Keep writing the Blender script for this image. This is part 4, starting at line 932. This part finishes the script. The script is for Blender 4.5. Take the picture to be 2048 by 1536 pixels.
...
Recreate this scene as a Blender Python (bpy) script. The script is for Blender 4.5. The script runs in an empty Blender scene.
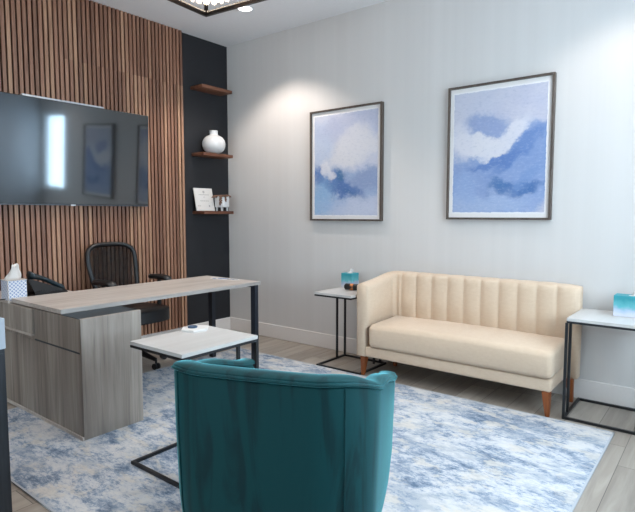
* * *
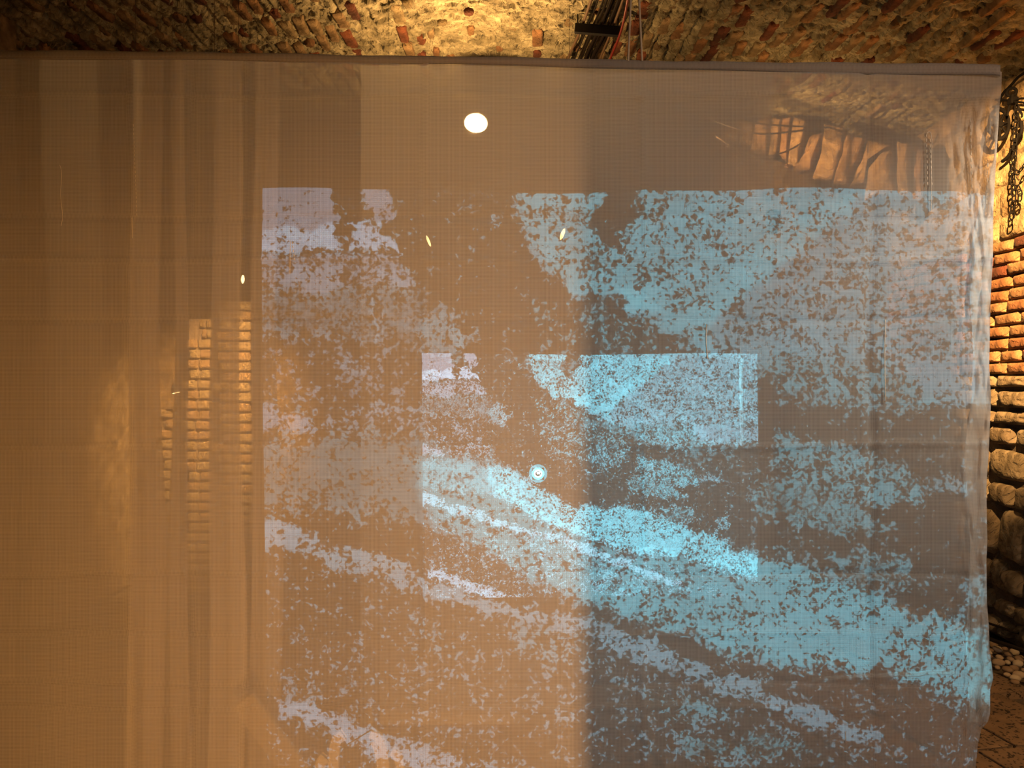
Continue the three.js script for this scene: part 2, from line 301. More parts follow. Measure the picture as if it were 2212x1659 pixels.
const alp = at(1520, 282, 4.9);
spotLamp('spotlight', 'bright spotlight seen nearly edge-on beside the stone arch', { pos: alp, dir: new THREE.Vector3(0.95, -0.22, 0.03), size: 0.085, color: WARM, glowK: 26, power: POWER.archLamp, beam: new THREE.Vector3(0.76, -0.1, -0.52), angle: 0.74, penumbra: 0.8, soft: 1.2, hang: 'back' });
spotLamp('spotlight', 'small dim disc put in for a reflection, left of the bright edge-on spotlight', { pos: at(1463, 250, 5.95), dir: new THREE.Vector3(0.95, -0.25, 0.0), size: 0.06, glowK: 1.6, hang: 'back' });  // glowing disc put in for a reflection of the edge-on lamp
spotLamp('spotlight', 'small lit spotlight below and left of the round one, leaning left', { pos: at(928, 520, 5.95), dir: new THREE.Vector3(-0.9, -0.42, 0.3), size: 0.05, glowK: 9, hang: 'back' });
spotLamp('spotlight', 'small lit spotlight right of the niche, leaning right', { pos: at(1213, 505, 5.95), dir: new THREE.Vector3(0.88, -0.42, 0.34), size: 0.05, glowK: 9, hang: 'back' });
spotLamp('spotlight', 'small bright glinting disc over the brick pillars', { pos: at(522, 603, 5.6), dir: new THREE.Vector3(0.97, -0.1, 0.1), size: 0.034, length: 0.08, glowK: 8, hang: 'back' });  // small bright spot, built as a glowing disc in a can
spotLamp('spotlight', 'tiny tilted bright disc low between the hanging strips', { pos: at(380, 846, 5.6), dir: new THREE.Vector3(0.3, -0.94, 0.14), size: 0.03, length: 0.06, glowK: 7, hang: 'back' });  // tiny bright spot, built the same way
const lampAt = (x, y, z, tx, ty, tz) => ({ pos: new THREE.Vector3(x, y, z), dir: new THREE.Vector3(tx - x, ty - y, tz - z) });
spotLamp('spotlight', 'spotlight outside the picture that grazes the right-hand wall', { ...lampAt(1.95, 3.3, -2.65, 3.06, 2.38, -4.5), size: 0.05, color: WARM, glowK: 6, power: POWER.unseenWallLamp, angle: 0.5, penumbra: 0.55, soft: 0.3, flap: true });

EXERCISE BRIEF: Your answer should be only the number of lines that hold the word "script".

SOLUTION: 3